Ich bin zwiegespalten. Einerseits ist es seine Chance, sein Narrativ weiter zu zementieren. Wenn auch nur ein Juror sagt, ich bin unsicher, ob Trump schuldig ist, kippt die ganze Anklage. Sein Team würde das als Freispruch darstellen. Andererseits war es immer Trumps Stärke, auf irgendeiner Bühne im Mittleren Westen zu stehen und dort den Saal zum Kochen zu bringen. Das hat er besser gemacht als jeder andere. Diesen Trump sehen wir jetzt aber nicht. Wir sehen einen Trump, der tagsüber im Gerichtssaal verschwindet, der als schläfrig und vornüber gebeugt sitzend dargestellt wird. Es ist quasi das Bild eines 800-Pfund-Gorillas, der in einem kleinen Käfig eingesperrt ist und verkümmert. Für einen Kandidaten, der sonst auf der Bühne wie ein Löwe schreit und jetzt auf einmal ausgebremst und wie gefangen wirkt, ist das ein katastrophales Bild.
Wie bewerten Sie die Auftritte von Michael Cohen im New Yorker Prozess?

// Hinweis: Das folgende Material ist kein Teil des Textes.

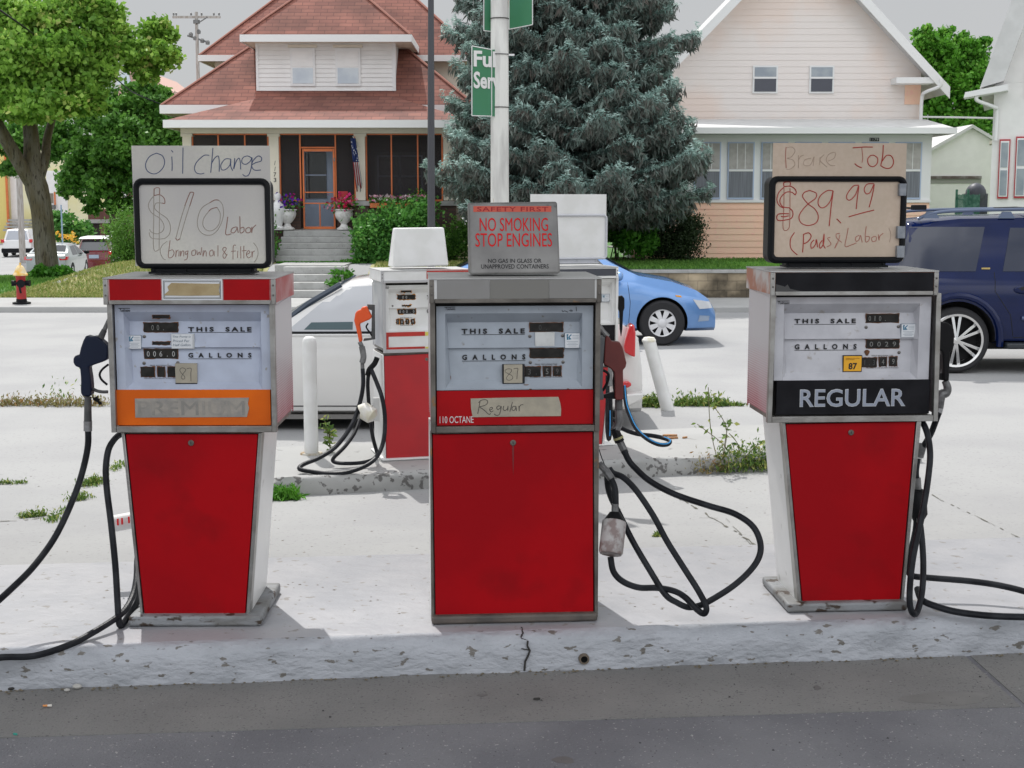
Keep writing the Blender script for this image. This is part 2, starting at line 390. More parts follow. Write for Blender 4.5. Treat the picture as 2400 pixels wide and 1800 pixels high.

Cohen weiß viel. Trumps Verteidigung versucht nun, ihn als korrupt, illoyal und geldgierig darzustellen: Cohen sei aus Trumps innerem Zirkel herausgeflogen und versuche jetzt, Trumps schmutzige Wäsche zu waschen. Das ist die Strategie. Fraglich ist, wie die Jury das betrachten wird. Michael Cohens Aussagen, er sei von Trump beauftragt worden, zeigen, dass es eine klare politische Motivation gab, die Schweigegeldzahlungen zu vertuschen.
Wie könnte es jetzt konkret im Prozess weitergehen?
Zunächst einmal muss Trump zahlen für den Verstoß gegen die „Gag Order“, mindestens 9000 Dollar, möglicherweise wird es noch mehr. Es tut ihm natürlich nicht weh. Kommt es dazu, dass er Hausarrest bekommt und mit einer Fußfessel im Trump Tower bleiben muss? Die nächste Eskalationsstufe wäre, ihn in Beugehaft zu nehmen. Das kann ich mir aber nicht vorstellen.
Die Fußfessel schon?
Ich bezweifle es. Ich kann mir auch nicht vorstellen, dass das der Secret Service zulassen würde.
Was war für Sie der emotionalste Moment der Woche?
Kristi Noem, eine potenzielle Kandidatin für die Vize-Präsidentschaft unter Trump, hat ein Buch veröffentlicht und beschrieben, wie sie ihren Hund in die Kiesgrube geführt und knallhart erschossen hat. Wir haben alle irgendwelche Stereotype von Amerika im Kopf, aber dass eine Republikanerin einfach ihren Hund erschießt, ist unvorstellbar.
Damit dürfte sie sich als „running mate“ für Trump disqualifiziert haben…
Nicht unbedingt. Das sind Geschichten, die man jetzt einmal erzählt, um sie aus dem Weg zu räumen. Denken Sie an Obama, der vor der Wahl zugab, als Student schon mal gekifft zu haben. Nichtsdestotrotz war das erstmal ein ziemlicher Schock für die Amerikaner.